-- start DATA SHOWN --

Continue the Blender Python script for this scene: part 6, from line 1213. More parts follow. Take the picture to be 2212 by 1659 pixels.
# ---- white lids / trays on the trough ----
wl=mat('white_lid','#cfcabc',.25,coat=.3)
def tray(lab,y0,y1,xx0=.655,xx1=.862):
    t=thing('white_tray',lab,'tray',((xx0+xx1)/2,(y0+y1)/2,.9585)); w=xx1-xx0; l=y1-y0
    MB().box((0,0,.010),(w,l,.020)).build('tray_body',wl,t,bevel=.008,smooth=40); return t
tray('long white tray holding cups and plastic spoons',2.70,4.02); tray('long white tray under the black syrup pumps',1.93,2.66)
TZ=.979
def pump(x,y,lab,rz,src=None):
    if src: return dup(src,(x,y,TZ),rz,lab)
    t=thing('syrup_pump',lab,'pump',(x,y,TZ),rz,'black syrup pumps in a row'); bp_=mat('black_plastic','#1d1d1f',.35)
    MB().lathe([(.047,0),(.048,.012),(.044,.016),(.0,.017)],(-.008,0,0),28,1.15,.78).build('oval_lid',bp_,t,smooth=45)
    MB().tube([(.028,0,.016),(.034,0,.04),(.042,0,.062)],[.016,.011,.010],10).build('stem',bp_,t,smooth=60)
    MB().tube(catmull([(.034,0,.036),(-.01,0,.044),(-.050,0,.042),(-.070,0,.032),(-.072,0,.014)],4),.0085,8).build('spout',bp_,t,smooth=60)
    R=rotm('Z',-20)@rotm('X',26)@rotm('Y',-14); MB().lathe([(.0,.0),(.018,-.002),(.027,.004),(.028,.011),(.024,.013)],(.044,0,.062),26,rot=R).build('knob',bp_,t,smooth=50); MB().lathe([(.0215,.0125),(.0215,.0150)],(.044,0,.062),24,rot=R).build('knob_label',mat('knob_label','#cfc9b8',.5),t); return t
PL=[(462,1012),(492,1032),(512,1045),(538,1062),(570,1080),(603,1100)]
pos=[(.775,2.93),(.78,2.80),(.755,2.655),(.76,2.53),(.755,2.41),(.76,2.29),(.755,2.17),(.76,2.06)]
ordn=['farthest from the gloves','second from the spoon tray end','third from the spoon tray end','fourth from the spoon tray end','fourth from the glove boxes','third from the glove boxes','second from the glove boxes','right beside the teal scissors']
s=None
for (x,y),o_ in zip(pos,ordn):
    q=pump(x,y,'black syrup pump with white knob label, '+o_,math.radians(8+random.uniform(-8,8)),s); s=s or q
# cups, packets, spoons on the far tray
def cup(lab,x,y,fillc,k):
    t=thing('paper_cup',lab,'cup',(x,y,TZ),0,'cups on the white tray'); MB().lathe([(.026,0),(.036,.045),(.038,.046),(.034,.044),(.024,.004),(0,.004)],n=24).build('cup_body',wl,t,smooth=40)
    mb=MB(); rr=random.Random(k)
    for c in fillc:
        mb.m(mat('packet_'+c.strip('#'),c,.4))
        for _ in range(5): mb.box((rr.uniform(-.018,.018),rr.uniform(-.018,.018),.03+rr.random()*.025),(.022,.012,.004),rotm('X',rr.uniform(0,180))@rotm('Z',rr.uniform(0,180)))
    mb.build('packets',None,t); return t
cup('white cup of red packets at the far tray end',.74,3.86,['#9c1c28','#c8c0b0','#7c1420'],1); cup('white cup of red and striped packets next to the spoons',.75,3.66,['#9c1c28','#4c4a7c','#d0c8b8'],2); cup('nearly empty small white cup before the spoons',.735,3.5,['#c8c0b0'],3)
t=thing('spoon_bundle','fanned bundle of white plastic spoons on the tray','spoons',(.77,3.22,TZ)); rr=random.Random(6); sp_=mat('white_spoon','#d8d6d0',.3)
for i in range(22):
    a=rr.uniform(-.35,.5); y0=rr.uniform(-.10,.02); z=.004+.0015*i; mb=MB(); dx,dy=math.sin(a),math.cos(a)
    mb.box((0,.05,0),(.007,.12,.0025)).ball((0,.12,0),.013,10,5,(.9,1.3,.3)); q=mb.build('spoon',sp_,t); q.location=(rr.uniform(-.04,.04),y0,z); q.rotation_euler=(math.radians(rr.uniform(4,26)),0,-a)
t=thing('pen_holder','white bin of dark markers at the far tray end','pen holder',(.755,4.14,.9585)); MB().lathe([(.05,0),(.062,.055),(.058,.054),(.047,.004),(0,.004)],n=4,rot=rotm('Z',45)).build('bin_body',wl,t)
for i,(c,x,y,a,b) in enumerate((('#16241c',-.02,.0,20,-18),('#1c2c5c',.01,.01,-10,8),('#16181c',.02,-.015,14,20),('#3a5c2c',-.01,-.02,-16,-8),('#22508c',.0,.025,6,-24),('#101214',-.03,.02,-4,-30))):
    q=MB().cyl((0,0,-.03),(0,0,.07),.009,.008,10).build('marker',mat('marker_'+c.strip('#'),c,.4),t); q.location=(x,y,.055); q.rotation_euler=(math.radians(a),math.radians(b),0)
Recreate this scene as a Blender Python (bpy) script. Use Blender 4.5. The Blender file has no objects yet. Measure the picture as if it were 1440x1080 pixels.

-- end DATA SHOWN --

### THE TASK
Repeat every record, exactly as written.

### EXERCISE RESULT
Continue the Blender Python script for this scene: part 6, from line 1213. More parts follow. Take the picture to be 2212 by 1659 pixels.
# ---- white lids / trays on the trough ----
wl=mat('white_lid','#cfcabc',.25,coat=.3)
def tray(lab,y0,y1,xx0=.655,xx1=.862):
    t=thing('white_tray',lab,'tray',((xx0+xx1)/2,(y0+y1)/2,.9585)); w=xx1-xx0; l=y1-y0
    MB().box((0,0,.010),(w,l,.020)).build('tray_body',wl,t,bevel=.008,smooth=40); return t
tray('long white tray holding cups and plastic spoons',2.70,4.02); tray('long white tray under the black syrup pumps',1.93,2.66)
TZ=.979
def pump(x,y,lab,rz,src=None):
    if src: return dup(src,(x,y,TZ),rz,lab)
    t=thing('syrup_pump',lab,'pump',(x,y,TZ),rz,'black syrup pumps in a row'); bp_=mat('black_plastic','#1d1d1f',.35)
    MB().lathe([(.047,0),(.048,.012),(.044,.016),(.0,.017)],(-.008,0,0),28,1.15,.78).build('oval_lid',bp_,t,smooth=45)
    MB().tube([(.028,0,.016),(.034,0,.04),(.042,0,.062)],[.016,.011,.010],10).build('stem',bp_,t,smooth=60)
    MB().tube(catmull([(.034,0,.036),(-.01,0,.044),(-.050,0,.042),(-.070,0,.032),(-.072,0,.014)],4),.0085,8).build('spout',bp_,t,smooth=60)
    R=rotm('Z',-20)@rotm('X',26)@rotm('Y',-14); MB().lathe([(.0,.0),(.018,-.002),(.027,.004),(.028,.011),(.024,.013)],(.044,0,.062),26,rot=R).build('knob',bp_,t,smooth=50); MB().lathe([(.0215,.0125),(.0215,.0150)],(.044,0,.062),24,rot=R).build('knob_label',mat('knob_label','#cfc9b8',.5),t); return t
PL=[(462,1012),(492,1032),(512,1045),(538,1062),(570,1080),(603,1100)]
pos=[(.775,2.93),(.78,2.80),(.755,2.655),(.76,2.53),(.755,2.41),(.76,2.29),(.755,2.17),(.76,2.06)]
ordn=['farthest from the gloves','second from the spoon tray end','third from the spoon tray end','fourth from the spoon tray end','fourth from the glove boxes','third from the glove boxes','second from the glove boxes','right beside the teal scissors']
s=None
for (x,y),o_ in zip(pos,ordn):
    q=pump(x,y,'black syrup pump with white knob label, '+o_,math.radians(8+random.uniform(-8,8)),s); s=s or q
# cups, packets, spoons on the far tray
def cup(lab,x,y,fillc,k):
    t=thing('paper_cup',lab,'cup',(x,y,TZ),0,'cups on the white tray'); MB().lathe([(.026,0),(.036,.045),(.038,.046),(.034,.044),(.024,.004),(0,.004)],n=24).build('cup_body',wl,t,smooth=40)
    mb=MB(); rr=random.Random(k)
    for c in fillc:
        mb.m(mat('packet_'+c.strip('#'),c,.4))
        for _ in range(5): mb.box((rr.uniform(-.018,.018),rr.uniform(-.018,.018),.03+rr.random()*.025),(.022,.012,.004),rotm('X',rr.uniform(0,180))@rotm('Z',rr.uniform(0,180)))
    mb.build('packets',None,t); return t
cup('white cup of red packets at the far tray end',.74,3.86,['#9c1c28','#c8c0b0','#7c1420'],1); cup('white cup of red and striped packets next to the spoons',.75,3.66,['#9c1c28','#4c4a7c','#d0c8b8'],2); cup('nearly empty small white cup before the spoons',.735,3.5,['#c8c0b0'],3)
t=thing('spoon_bundle','fanned bundle of white plastic spoons on the tray','spoons',(.77,3.22,TZ)); rr=random.Random(6); sp_=mat('white_spoon','#d8d6d0',.3)
for i in range(22):
    a=rr.uniform(-.35,.5); y0=rr.uniform(-.10,.02); z=.004+.0015*i; mb=MB(); dx,dy=math.sin(a),math.cos(a)
    mb.box((0,.05,0),(.007,.12,.0025)).ball((0,.12,0),.013,10,5,(.9,1.3,.3)); q=mb.build('spoon',sp_,t); q.location=(rr.uniform(-.04,.04),y0,z); q.rotation_euler=(math.radians(rr.uniform(4,26)),0,-a)
t=thing('pen_holder','white bin of dark markers at the far tray end','pen holder',(.755,4.14,.9585)); MB().lathe([(.05,0),(.062,.055),(.058,.054),(.047,.004),(0,.004)],n=4,rot=rotm('Z',45)).build('bin_body',wl,t)
for i,(c,x,y,a,b) in enumerate((('#16241c',-.02,.0,20,-18),('#1c2c5c',.01,.01,-10,8),('#16181c',.02,-.015,14,20),('#3a5c2c',-.01,-.02,-16,-8),('#22508c',.0,.025,6,-24),('#101214',-.03,.02,-4,-30))):
    q=MB().cyl((0,0,-.03),(0,0,.07),.009,.008,10).build('marker',mat('marker_'+c.strip('#'),c,.4),t); q.location=(x,y,.055); q.rotation_euler=(math.radians(a),math.radians(b),0)
Recreate this scene as a Blender Python (bpy) script. Use Blender 4.5. The Blender file has no objects yet. Measure the picture as if it were 1440x1080 pixels.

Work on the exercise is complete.